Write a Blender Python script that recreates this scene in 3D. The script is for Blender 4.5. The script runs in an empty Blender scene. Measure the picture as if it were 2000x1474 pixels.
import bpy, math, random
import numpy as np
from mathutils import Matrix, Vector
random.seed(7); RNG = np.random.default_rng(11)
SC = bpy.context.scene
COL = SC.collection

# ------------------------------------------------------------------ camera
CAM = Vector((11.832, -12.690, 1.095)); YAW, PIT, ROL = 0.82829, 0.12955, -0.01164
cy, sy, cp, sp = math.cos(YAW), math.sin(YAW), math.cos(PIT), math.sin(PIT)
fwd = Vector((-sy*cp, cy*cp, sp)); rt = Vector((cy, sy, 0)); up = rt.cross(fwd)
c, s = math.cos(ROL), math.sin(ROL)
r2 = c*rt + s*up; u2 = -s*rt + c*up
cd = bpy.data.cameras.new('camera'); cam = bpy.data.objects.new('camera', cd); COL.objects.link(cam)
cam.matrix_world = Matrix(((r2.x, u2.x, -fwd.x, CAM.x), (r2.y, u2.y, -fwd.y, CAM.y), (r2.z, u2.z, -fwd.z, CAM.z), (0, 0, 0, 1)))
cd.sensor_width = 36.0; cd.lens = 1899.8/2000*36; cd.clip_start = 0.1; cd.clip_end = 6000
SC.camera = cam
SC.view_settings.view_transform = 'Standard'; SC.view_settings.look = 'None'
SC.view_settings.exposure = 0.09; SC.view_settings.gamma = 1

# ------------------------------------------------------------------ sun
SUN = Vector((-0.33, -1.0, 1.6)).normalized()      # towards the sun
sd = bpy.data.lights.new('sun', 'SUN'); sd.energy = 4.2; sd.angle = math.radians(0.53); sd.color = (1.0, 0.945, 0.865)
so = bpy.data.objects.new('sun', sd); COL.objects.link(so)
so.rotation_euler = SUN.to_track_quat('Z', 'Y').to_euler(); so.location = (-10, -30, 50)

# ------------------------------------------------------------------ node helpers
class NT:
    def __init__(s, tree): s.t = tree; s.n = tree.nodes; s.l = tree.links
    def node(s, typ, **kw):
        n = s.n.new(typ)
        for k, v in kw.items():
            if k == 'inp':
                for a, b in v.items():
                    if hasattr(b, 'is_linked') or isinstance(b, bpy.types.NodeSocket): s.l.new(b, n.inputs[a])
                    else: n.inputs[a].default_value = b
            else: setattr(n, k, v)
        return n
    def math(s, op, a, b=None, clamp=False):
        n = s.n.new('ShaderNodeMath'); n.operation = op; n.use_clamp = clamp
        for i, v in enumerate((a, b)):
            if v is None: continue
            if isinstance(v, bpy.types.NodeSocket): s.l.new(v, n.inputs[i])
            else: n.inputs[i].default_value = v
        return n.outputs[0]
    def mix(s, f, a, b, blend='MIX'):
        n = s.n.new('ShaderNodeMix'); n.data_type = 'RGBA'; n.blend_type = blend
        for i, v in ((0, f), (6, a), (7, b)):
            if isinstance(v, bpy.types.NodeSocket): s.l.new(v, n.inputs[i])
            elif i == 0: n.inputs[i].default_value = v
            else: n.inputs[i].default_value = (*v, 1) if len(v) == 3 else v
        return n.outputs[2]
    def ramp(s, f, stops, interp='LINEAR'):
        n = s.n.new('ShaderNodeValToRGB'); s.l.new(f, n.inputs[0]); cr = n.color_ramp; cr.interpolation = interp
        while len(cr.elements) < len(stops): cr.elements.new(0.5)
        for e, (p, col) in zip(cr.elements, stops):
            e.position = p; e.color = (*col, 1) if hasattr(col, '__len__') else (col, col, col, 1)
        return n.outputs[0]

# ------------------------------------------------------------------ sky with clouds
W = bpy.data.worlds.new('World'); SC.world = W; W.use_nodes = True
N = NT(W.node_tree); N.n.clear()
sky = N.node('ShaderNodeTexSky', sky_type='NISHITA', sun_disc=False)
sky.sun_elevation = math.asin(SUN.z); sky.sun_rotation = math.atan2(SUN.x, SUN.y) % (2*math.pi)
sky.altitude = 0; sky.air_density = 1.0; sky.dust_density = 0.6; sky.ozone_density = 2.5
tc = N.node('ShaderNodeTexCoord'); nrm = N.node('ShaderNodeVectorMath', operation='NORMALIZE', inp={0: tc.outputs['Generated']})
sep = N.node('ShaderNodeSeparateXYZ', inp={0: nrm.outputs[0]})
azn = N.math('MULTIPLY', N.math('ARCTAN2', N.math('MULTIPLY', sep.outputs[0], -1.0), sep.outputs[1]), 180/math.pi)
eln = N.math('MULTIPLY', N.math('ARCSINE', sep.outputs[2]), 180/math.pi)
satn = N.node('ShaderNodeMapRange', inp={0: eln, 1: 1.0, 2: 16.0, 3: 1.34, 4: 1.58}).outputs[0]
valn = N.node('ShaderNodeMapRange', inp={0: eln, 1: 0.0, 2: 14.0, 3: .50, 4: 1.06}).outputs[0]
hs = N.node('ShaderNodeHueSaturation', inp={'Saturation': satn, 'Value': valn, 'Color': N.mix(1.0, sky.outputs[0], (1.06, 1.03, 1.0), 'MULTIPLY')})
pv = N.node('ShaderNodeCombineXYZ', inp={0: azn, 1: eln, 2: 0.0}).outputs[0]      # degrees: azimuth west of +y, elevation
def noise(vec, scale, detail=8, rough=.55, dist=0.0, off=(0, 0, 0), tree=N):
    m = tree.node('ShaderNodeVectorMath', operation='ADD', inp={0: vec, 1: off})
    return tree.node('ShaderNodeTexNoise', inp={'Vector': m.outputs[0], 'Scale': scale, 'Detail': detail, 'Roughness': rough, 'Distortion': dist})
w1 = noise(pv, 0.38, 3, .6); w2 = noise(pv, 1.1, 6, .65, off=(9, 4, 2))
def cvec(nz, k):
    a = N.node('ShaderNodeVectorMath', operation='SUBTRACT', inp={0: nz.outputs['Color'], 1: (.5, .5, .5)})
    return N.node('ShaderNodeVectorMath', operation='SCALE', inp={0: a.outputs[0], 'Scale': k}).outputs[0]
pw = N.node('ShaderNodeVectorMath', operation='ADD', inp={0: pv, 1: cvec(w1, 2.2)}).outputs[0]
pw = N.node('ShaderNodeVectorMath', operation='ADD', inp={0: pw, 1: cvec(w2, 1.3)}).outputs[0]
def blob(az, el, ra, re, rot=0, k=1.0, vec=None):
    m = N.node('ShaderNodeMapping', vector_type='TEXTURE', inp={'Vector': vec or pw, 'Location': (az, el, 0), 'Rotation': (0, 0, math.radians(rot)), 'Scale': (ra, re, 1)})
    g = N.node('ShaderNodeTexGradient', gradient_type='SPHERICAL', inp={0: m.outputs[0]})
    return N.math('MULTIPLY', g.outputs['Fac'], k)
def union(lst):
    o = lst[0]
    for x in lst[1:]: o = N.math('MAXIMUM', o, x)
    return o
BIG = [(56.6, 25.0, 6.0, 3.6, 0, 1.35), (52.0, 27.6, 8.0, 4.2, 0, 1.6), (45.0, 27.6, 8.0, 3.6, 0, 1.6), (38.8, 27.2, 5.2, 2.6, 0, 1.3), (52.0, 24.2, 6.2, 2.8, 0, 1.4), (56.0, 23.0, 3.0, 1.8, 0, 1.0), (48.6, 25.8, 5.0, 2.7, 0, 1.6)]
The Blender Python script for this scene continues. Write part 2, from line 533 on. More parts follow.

==============================

OBJECTIVE
Restate each of the entries above verbatim.

RESULT FOR THIS TASK
Write a Blender Python script that recreates this scene in 3D. The script is for Blender 4.5. The script runs in an empty Blender scene. Measure the picture as if it were 2000x1474 pixels.
import bpy, math, random
import numpy as np
from mathutils import Matrix, Vector
random.seed(7); RNG = np.random.default_rng(11)
SC = bpy.context.scene
COL = SC.collection

# ------------------------------------------------------------------ camera
CAM = Vector((11.832, -12.690, 1.095)); YAW, PIT, ROL = 0.82829, 0.12955, -0.01164
cy, sy, cp, sp = math.cos(YAW), math.sin(YAW), math.cos(PIT), math.sin(PIT)
fwd = Vector((-sy*cp, cy*cp, sp)); rt = Vector((cy, sy, 0)); up = rt.cross(fwd)
c, s = math.cos(ROL), math.sin(ROL)
r2 = c*rt + s*up; u2 = -s*rt + c*up
cd = bpy.data.cameras.new('camera'); cam = bpy.data.objects.new('camera', cd); COL.objects.link(cam)
cam.matrix_world = Matrix(((r2.x, u2.x, -fwd.x, CAM.x), (r2.y, u2.y, -fwd.y, CAM.y), (r2.z, u2.z, -fwd.z, CAM.z), (0, 0, 0, 1)))
cd.sensor_width = 36.0; cd.lens = 1899.8/2000*36; cd.clip_start = 0.1; cd.clip_end = 6000
SC.camera = cam
SC.view_settings.view_transform = 'Standard'; SC.view_settings.look = 'None'
SC.view_settings.exposure = 0.09; SC.view_settings.gamma = 1

# ------------------------------------------------------------------ sun
SUN = Vector((-0.33, -1.0, 1.6)).normalized()      # towards the sun
sd = bpy.data.lights.new('sun', 'SUN'); sd.energy = 4.2; sd.angle = math.radians(0.53); sd.color = (1.0, 0.945, 0.865)
so = bpy.data.objects.new('sun', sd); COL.objects.link(so)
so.rotation_euler = SUN.to_track_quat('Z', 'Y').to_euler(); so.location = (-10, -30, 50)

# ------------------------------------------------------------------ node helpers
class NT:
    def __init__(s, tree): s.t = tree; s.n = tree.nodes; s.l = tree.links
    def node(s, typ, **kw):
        n = s.n.new(typ)
        for k, v in kw.items():
            if k == 'inp':
                for a, b in v.items():
                    if hasattr(b, 'is_linked') or isinstance(b, bpy.types.NodeSocket): s.l.new(b, n.inputs[a])
                    else: n.inputs[a].default_value = b
            else: setattr(n, k, v)
        return n
    def math(s, op, a, b=None, clamp=False):
        n = s.n.new('ShaderNodeMath'); n.operation = op; n.use_clamp = clamp
        for i, v in enumerate((a, b)):
            if v is None: continue
            if isinstance(v, bpy.types.NodeSocket): s.l.new(v, n.inputs[i])
            else: n.inputs[i].default_value = v
        return n.outputs[0]
    def mix(s, f, a, b, blend='MIX'):
        n = s.n.new('ShaderNodeMix'); n.data_type = 'RGBA'; n.blend_type = blend
        for i, v in ((0, f), (6, a), (7, b)):
            if isinstance(v, bpy.types.NodeSocket): s.l.new(v, n.inputs[i])
            elif i == 0: n.inputs[i].default_value = v
            else: n.inputs[i].default_value = (*v, 1) if len(v) == 3 else v
        return n.outputs[2]
    def ramp(s, f, stops, interp='LINEAR'):
        n = s.n.new('ShaderNodeValToRGB'); s.l.new(f, n.inputs[0]); cr = n.color_ramp; cr.interpolation = interp
        while len(cr.elements) < len(stops): cr.elements.new(0.5)
        for e, (p, col) in zip(cr.elements, stops):
            e.position = p; e.color = (*col, 1) if hasattr(col, '__len__') else (col, col, col, 1)
        return n.outputs[0]

# ------------------------------------------------------------------ sky with clouds
W = bpy.data.worlds.new('World'); SC.world = W; W.use_nodes = True
N = NT(W.node_tree); N.n.clear()
sky = N.node('ShaderNodeTexSky', sky_type='NISHITA', sun_disc=False)
sky.sun_elevation = math.asin(SUN.z); sky.sun_rotation = math.atan2(SUN.x, SUN.y) % (2*math.pi)
sky.altitude = 0; sky.air_density = 1.0; sky.dust_density = 0.6; sky.ozone_density = 2.5
tc = N.node('ShaderNodeTexCoord'); nrm = N.node('ShaderNodeVectorMath', operation='NORMALIZE', inp={0: tc.outputs['Generated']})
sep = N.node('ShaderNodeSeparateXYZ', inp={0: nrm.outputs[0]})
azn = N.math('MULTIPLY', N.math('ARCTAN2', N.math('MULTIPLY', sep.outputs[0], -1.0), sep.outputs[1]), 180/math.pi)
eln = N.math('MULTIPLY', N.math('ARCSINE', sep.outputs[2]), 180/math.pi)
satn = N.node('ShaderNodeMapRange', inp={0: eln, 1: 1.0, 2: 16.0, 3: 1.34, 4: 1.58}).outputs[0]
valn = N.node('ShaderNodeMapRange', inp={0: eln, 1: 0.0, 2: 14.0, 3: .50, 4: 1.06}).outputs[0]
hs = N.node('ShaderNodeHueSaturation', inp={'Saturation': satn, 'Value': valn, 'Color': N.mix(1.0, sky.outputs[0], (1.06, 1.03, 1.0), 'MULTIPLY')})
pv = N.node('ShaderNodeCombineXYZ', inp={0: azn, 1: eln, 2: 0.0}).outputs[0]      # degrees: azimuth west of +y, elevation
def noise(vec, scale, detail=8, rough=.55, dist=0.0, off=(0, 0, 0), tree=N):
    m = tree.node('ShaderNodeVectorMath', operation='ADD', inp={0: vec, 1: off})
    return tree.node('ShaderNodeTexNoise', inp={'Vector': m.outputs[0], 'Scale': scale, 'Detail': detail, 'Roughness': rough, 'Distortion': dist})
w1 = noise(pv, 0.38, 3, .6); w2 = noise(pv, 1.1, 6, .65, off=(9, 4, 2))
def cvec(nz, k):
    a = N.node('ShaderNodeVectorMath', operation='SUBTRACT', inp={0: nz.outputs['Color'], 1: (.5, .5, .5)})
    return N.node('ShaderNodeVectorMath', operation='SCALE', inp={0: a.outputs[0], 'Scale': k}).outputs[0]
pw = N.node('ShaderNodeVectorMath', operation='ADD', inp={0: pv, 1: cvec(w1, 2.2)}).outputs[0]
pw = N.node('ShaderNodeVectorMath', operation='ADD', inp={0: pw, 1: cvec(w2, 1.3)}).outputs[0]
def blob(az, el, ra, re, rot=0, k=1.0, vec=None):
    m = N.node('ShaderNodeMapping', vector_type='TEXTURE', inp={'Vector': vec or pw, 'Location': (az, el, 0), 'Rotation': (0, 0, math.radians(rot)), 'Scale': (ra, re, 1)})
    g = N.node('ShaderNodeTexGradient', gradient_type='SPHERICAL', inp={0: m.outputs[0]})
    return N.math('MULTIPLY', g.outputs['Fac'], k)
def union(lst):
    o = lst[0]
    for x in lst[1:]: o = N.math('MAXIMUM', o, x)
    return o
BIG = [(56.6, 25.0, 6.0, 3.6, 0, 1.35), (52.0, 27.6, 8.0, 4.2, 0, 1.6), (45.0, 27.6, 8.0, 3.6, 0, 1.6), (38.8, 27.2, 5.2, 2.6, 0, 1.3), (52.0, 24.2, 6.2, 2.8, 0, 1.4), (56.0, 23.0, 3.0, 1.8, 0, 1.0), (48.6, 25.8, 5.0, 2.7, 0, 1.6)]
The Blender Python script for this scene continues. Write part 2, from line 533 on. More parts follow.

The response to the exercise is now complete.